Il Forte vero e proprio fu ideato e realizzato dal Corpo del Genio Sardo sviluppando una vasta piattaforma pentagonale “a lunetta”, innestata alla casa-forte e a sua volta protetta da un fossato con un alto muro di controscarpa che ne seguiva il contorno. Si ripeteva, nel disegno della piattaforma esterna, la stessa planimetria del Forte Crocetta dalla quale si differenzia soprattutto per un bastione pentagonale sporgente oltre il fossato e posto nella direzione del vertice estremo della lunetta dominante la Val Polcevera.
Un’altra interessante singolarità distributiva è data da una piccola lunetta triangolare, un elemento architettonico autonomo abbarbicato su di un dosso del monte in direzione diagonale e collegato al fossato a mezzo di uno stretto corridoio protetto da due muri con feritoie.

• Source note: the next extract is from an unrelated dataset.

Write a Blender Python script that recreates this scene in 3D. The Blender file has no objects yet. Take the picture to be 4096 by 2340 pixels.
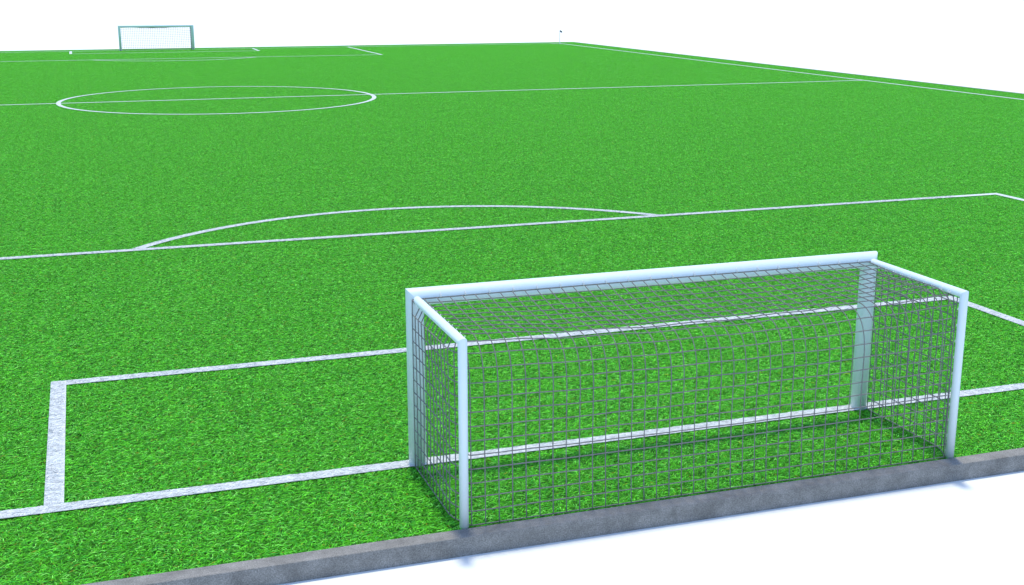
import bpy, math, random
import numpy as np
from mathutils import Vector

random.seed(7)
rng = np.random.default_rng(11)
C = bpy.context.scene.collection
scene = bpy.context.scene

# ------------------------------------------------------------------ measures
HALF_W = 44.51          # touchline (outer edge) from the long axis
LENGTH = 120.05         # outer edge to outer edge
LW = 0.25               # painted line width
GRASS_X = 47.2
GRASS_Y0, GRASS_Y1 = -2.206, 122.93
KERB_W, KERB_H = 0.242, 0.252
GOAL_X = -0.448
Z_LINE = 0.002

# ------------------------------------------------------------------ helpers
def mesh_obj(name, verts, faces, mat, parent=None, smooth=False, col=None, loc=None):
    me = bpy.data.meshes.new(name)
    me.from_pydata([tuple(map(float, v)) for v in verts], [], faces)
    if mat: me.materials.append(mat)
    if smooth:
        me.polygons.foreach_set('use_smooth', [True] * len(me.polygons))
    if col is not None:
        a = me.color_attributes.new('tint', 'FLOAT_COLOR', 'POINT')
        a.data.foreach_set('color', np.asarray(col, np.float32).ravel())
    me.update()
    o = bpy.data.objects.new(name, me)
    C.objects.link(o)
    if parent: o.parent = parent
    if loc: o.location = loc
    return o

def tag(o, label=None, cat=None, group=None, kind=None):
    if label: o['label'] = label
    if cat: o['category'] = cat
    if group: o['group'] = group
    if kind: o['kind'] = kind
    return o

def thing(name, label, cat, loc=(0, 0, 0), rotz=0, group=None):
    o = bpy.data.objects.new(name, None)
    C.objects.link(o)
    o.location = loc; o.rotation_euler = (0, 0, rotz)
    o.empty_display_size = 0.3
    return tag(o, label, cat, group)

def frame_of(d):
    d = Vector(d).normalized()
    a = Vector((0, 0, 1)) if abs(d.z) < 0.9 else Vector((0, 1, 0))
    u = d.cross(a).normalized()
    v = u.cross(d).normalized()
    return u, v

def mitre_tube(p, q, r, cut0=None, cut1=None, n=28, cap0=True, cap1=True):
    """round tube from p to q; cutN = plane normal through that end (mitre)"""
    p, q = Vector(p), Vector(q)
    d = (q - p).normalized(); u, v = frame_of(d)
    V = []; F = []
    for (e, cut) in ((p, cut0), (q, cut1)):
        nn = Vector(cut) if cut else d
        for k in range(n):
            a = 2 * math.pi * (k + .5) / n
            o = u * (r * math.cos(a)) + v * (r * math.sin(a))
            s = -(o.dot(nn)) / d.dot(nn)
            V.append(e + o + d * s)
    for k in range(n):
        F.append((k, (k + 1) % n, n + (k + 1) % n, n + k))
    if cap0: F.append(tuple(reversed(range(n))))
    if cap1: F.append(tuple(range(n, 2 * n)))
    return V, F

def add_poly_tube(V, F, pts, r, n=6, cap=True):
    """tube along a polyline, appended"""
    pts = [Vector(p) for p in pts]
    base = len(V)
    ref = None
    for i, p in enumerate(pts):
        d = (pts[min(i + 1, len(pts) - 1)] - pts[max(i - 1, 0)]).normalized()
        if ref is None:
            u, v = frame_of(d)
        else:
            u = (ref - d * ref.dot(d)).normalized(); v = u.cross(d).normalized()
        ref = u
        for k in range(n):
            a = 2 * math.pi * k / n
            V.append(p + u * (r * math.cos(a)) + v * (r * math.sin(a)))
    m = len(pts)
    for i in range(m - 1):
        for k in range(n):
            a = base + i * n + k; b = base + i * n + (k + 1) % n
            F.append((a, b, b + n, a + n))
    if cap:
        F.append(tuple(base + k for k in reversed(range(n))))
        F.append(tuple(base + (m - 1) * n + k for k in range(n)))

# ------------------------------------------------------------------ materials
def new_mat(name):
    m = bpy.data.materials.new(name); m.use_nodes = True
    nt = m.node_tree; nt.nodes.clear()
    out = nt.nodes.new('ShaderNodeOutputMaterial')
    b = nt.nodes.new('ShaderNodeBsdfPrincipled')
    nt.links.new(b.outputs[0], out.inputs[0])
    return m, nt, b, out

def noise(nt, scale, detail=4, rough=.55, vec=None, w=None):
    n = nt.nodes.new('ShaderNodeTexNoise')
    n.inputs['Scale'].default_value = scale
    n.inputs['Detail'].default_value = detail
    n.inputs['Roughness'].default_value = rough
    if vec: nt.links.new(vec, n.inputs['Vector'])
    return n

def ramp(nt, src, stops):
    r = nt.nodes.new('ShaderNodeValToRGB')
    e = r.color_ramp.elements
    while len(e) < len(stops): e.new(.5)
    for el, (p, c) in zip(e, stops):
        el.position = p; el.color = (*c, 1)
    nt.links.new(src, r.inputs[0])
    return r

def mixc(nt, mode, fac, a, b):
    m = nt.nodes.new('ShaderNodeMix'); m.data_type = 'RGBA'; m.blend_type = mode
    if isinstance(fac, float): m.inputs[0].default_value = fac
    else: nt.links.new(fac, m.inputs[0])
    for i, s in ((6, a), (7, b)):
        if isinstance(s, tuple): m.inputs[i].default_value = (*s, 1)
        else: nt.links.new(s, m.inputs[i])
    return m.outputs[2]

def mat_grass():
    m, nt, b, out = new_mat('grass_blades')
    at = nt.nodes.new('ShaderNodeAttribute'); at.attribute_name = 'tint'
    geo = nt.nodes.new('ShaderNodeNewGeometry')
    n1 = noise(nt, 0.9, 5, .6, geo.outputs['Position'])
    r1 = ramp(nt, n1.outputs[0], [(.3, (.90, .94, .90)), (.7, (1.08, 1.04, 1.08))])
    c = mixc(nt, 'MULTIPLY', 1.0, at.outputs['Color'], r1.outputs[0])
    n2 = noise(nt, 5.0, 3, .6, geo.outputs['Position'])
    r2 = ramp(nt, n2.outputs[0], [(.35, (.93, .94, .93)), (.65, (1.06, 1.05, 1.06))])
    c = mixc(nt, 'MULTIPLY', 1.0, c, r2.outputs[0])
    nt.links.new(c, b.inputs['Base Color'])
    b.inputs['Roughness'].default_value = .55
    b.inputs['Specular IOR Level'].default_value = .12
    tr = nt.nodes.new('ShaderNodeBsdfTranslucent')
    nt.links.new(c, tr.inputs[0])
    mx = nt.nodes.new('ShaderNodeMixShader'); mx.inputs[0].default_value = .15
    nt.links.new(b.outputs[0], mx.inputs[1]); nt.links.new(tr.outputs[0], mx.inputs[2])
    nt.links.new(mx.outputs[0], out.inputs[0])
    return m

def mat_simple_noise(name, c0, c1, scale, rough=.8, bump=0., detail=6):
    m, nt, b, out = new_mat(name)
    geo = nt.nodes.new('ShaderNodeNewGeometry')
    n = noise(nt, scale, detail, .6, geo.outputs['Position'])
    r = ramp(nt, n.outputs[0], [(.35, c0), (.65, c1)])
    nt.links.new(r.outputs[0], b.inputs['Base Color'])
    b.inputs['Roughness'].default_value = rough
    if bump:
        bp = nt.nodes.new('ShaderNodeBump'); bp.inputs['Strength'].default_value = bump
        bp.inputs['Distance'].default_value = .01
        nt.links.new(n.outputs[0], bp.inputs['Height']); nt.links.new(bp.outputs[0], b.inputs['Normal'])
    return m

def mat_paint():
    m, nt, b, out = new_mat('white_painted_metal')
    geo = nt.nodes.new('ShaderNodeNewGeometry')
    n = noise(nt, 3, 5, .6, geo.outputs['Position'])
    r = ramp(nt, n.outputs[0], [(.3, (.66, .79, .86)), (.7, (.69, .81, .87))])
    nt.links.new(r.outputs[0], b.inputs['Base Color'])
    b.inputs['Roughness'].default_value = .38
    b.inputs['Specular IOR Level'].default_value = .4
    return m

def mat_concrete():
    m, nt, b, out = new_mat('weathered_concrete')
    geo = nt.nodes.new('ShaderNodeNewGeometry'); P = geo.outputs['Position']
    fine = noise(nt, 60, 5, .85, P)
    rf = ramp(nt, fine.outputs[0], [(.36, (.50, .49, .48)), (.5, (.98, .98, .98)), (.64, (1.45, 1.45, 1.45))])
    blot = noise(nt, 3.2, 8, .68, P)
    rb = ramp(nt, blot.outputs[0], [(.36, (.170, .168, .163)), (.5, (.222, .220, .215)), (.66, (.285, .282, .276))])
    c = mixc(nt, 'MULTIPLY', 1.0, rb.outputs[0], rf.outputs[0])
    st = noise(nt, 11, 6, .75, P)
    rs = ramp(nt, st.outputs[0], [(.27, (.50, .48, .47)), (.37, (1, 1, 1))])
    c = mixc(nt, 'MULTIPLY', 1.0, c, rs.outputs[0])
    # pits
    vo = nt.nodes.new('ShaderNodeTexVoronoi'); vo.inputs['Scale'].default_value = 42
    nt.links.new(P, vo.inputs['Vector'])
    rv = ramp(nt, vo.outputs['Distance'], [(.05, (.55, .54, .53)), (.17, (1, 1, 1))])
    c = mixc(nt, 'MULTIPLY', .7, c, rv.outputs[0])
    nt.links.new(c, b.inputs['Base Color'])
    b.inputs['Roughness'].default_value = .9
    bp = nt.nodes.new('ShaderNodeBump'); bp.inputs['Strength'].default_value = .6
    bp.inputs['Distance'].default_value = .006
    nt.links.new(fine.outputs[0], bp.inputs['Height']); nt.links.new(bp.outputs[0], b.inputs['Normal'])
    return m

def mat_tint(name, rough=.7):
    m, nt, b, out = new_mat(name)
    at = nt.nodes.new('ShaderNodeAttribute'); at.attribute_name = 'tint'
    geo = nt.nodes.new('ShaderNodeNewGeometry')
    n = noise(nt, 9, 4, .6, geo.outputs['Position'])
    r = ramp(nt, n.outputs[0], [(.3, (.90, .90, .91)), (.7, (1.03, 1.03, 1.03))])
    c = mixc(nt, 'MULTIPLY', 1.0, at.outputs['Color'], r.outputs[0])
    nt.links.new(c, b.inputs['Base Color'])
    b.inputs['Roughness'].default_value = rough
    return m

def mat_cord():
    m, nt, b, out = new_mat('grey_net_cord')
    geo = nt.nodes.new('ShaderNodeNewGeometry')
    n = noise(nt, 160, 2, .5, geo.outputs['Position'])
    r = ramp(nt, n.outputs[0], [(.35, (.105, .108, .112)), (.65, (.225, .23, .24))])
    nt.links.new(r.outputs[0], b.inputs['Base Color'])
    b.inputs['Roughness'].default_value = .85
    return m

M_GRASS = mat_grass()
M_SOIL = mat_simple_noise('turf_underlayer', (.006, .035, .003), (.02, .10, .008), 60)
M_PAINT = mat_paint()
M_CONC = mat_concrete()
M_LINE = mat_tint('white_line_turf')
M_CORD = mat_cord()
M_GROUND = mat_simple_noise('white_ground', (.75, .79, .81), (.775, .815, .835), .8)
M_HOOK = mat_simple_noise('white_plastic_hook', (.74, .76, .78), (.82, .82, .82), 20, .35)
M_POLE = mat_simple_noise('grey_pole_paint', (.10, .17, .20), (.13, .20, .23), 8, .5)
M_FLAG = mat_simple_noise('grey_blue_flag_cloth', (.10, .14, .17), (.13, .17, .21), 12, .8)

# ------------------------------------------------------------------ ground
g = mesh_obj('ground', [(-3000, -3000, -KERB_H), (3000, -3000, -KERB_H), (3000, 3000, -KERB_H), (-3000, 3000, -KERB_H)],
             [(0, 1, 2, 3)], M_GROUND)
tag(g, 'plain white ground surrounding the raised pitch', kind='structure')
s = mesh_obj('turf_base', [(-GRASS_X, GRASS_Y0, -.03), (GRASS_X, GRASS_Y0, -.03), (GRASS_X, GRASS_Y1, -.03), (-GRASS_X, GRASS_Y1, -.03)],
             [(0, 1, 2, 3)], M_SOIL)
tag(s, 'dark turf layer under the grass blades', kind='structure')

# kerb: a ring of concrete round the pitch, slightly bevelled upper edges
def kerb():
    bv = .006
    prof = [(0, -KERB_H - .02), (0, -bv), (bv, 0), (KERB_W - bv, 0), (KERB_W, -bv), (KERB_W, -KERB_H - .02)]
    V = []; F = []
    corners = [(-1, -1), (1, -1), (1, 1), (-1, 1)]
    for (sx, sy) in corners:
        for (o, z) in prof:
            V.append((sx * (GRASS_X + o), (GRASS_Y0 - o) if sy < 0 else (GRASS_Y1 + o), z))
    n = len(prof)
    for c in range(4):
        for i in range(n - 1):
            a = c * n + i; b2 = ((c + 1) % 4) * n + i
            F.append((a, b2, b2 + 1, a + 1))
    return tag(mesh_obj('kerb', V, F, M_CONC), 'weathered grey concrete kerb edging the grass pitch', kind='structure')
kerb()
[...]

In una delle due planimetrie del Forte Belvedere conservate all’Archivio I.S.C.A.G. di Roma, è illustrata la forma planimetrica e la struttura del nucleo della casa-forte di cui oggi purtroppo restano solamente le grosse murature di base mozzate all’altezza di una piazzuola in cemento armato di quest’ultima guerra.
Su di un semplice schema a trapezio diviso da una muratura di spina si sviluppavano su tre piani tre grosse murature di perimetro fortemente rastremate che terminavano con una terrazza a prova di bomba, sulla quale vi era sistemata una batteria armata di cannoni. La forma volumetrica che assumeva il nucleo della casa-forte era quella di un’alta piramide tronca, a nella quale si aprivano sulle fronti due sequenze di cannoniere e feritoie e che fu resa ancora più slanciata con l’inserimento di quattro contrafforti semicircolari.
Un’altra modifica sviluppata dal Genio Militare Sardo fu la diversa distribuzione dell’accesso e la caratteristica smussatura rotonda agli angoli più esposti ai tiri. Il Forte, che negli elenchi è nettamente distinto dalla Lunetta, era collegato a quest’ultima mediante un passaggio in trincea protetto da un terrapieno; inoltre aveva un collegamento autonomo con l’esterno attraverso una lunga galleria che si sviluppava nella direzione della via Millelire, illuminata sul lato settentrionale da una serie di singolari aperture rotonde, ricavate in un unico blocco quadrato di pietra, ancora esistenti.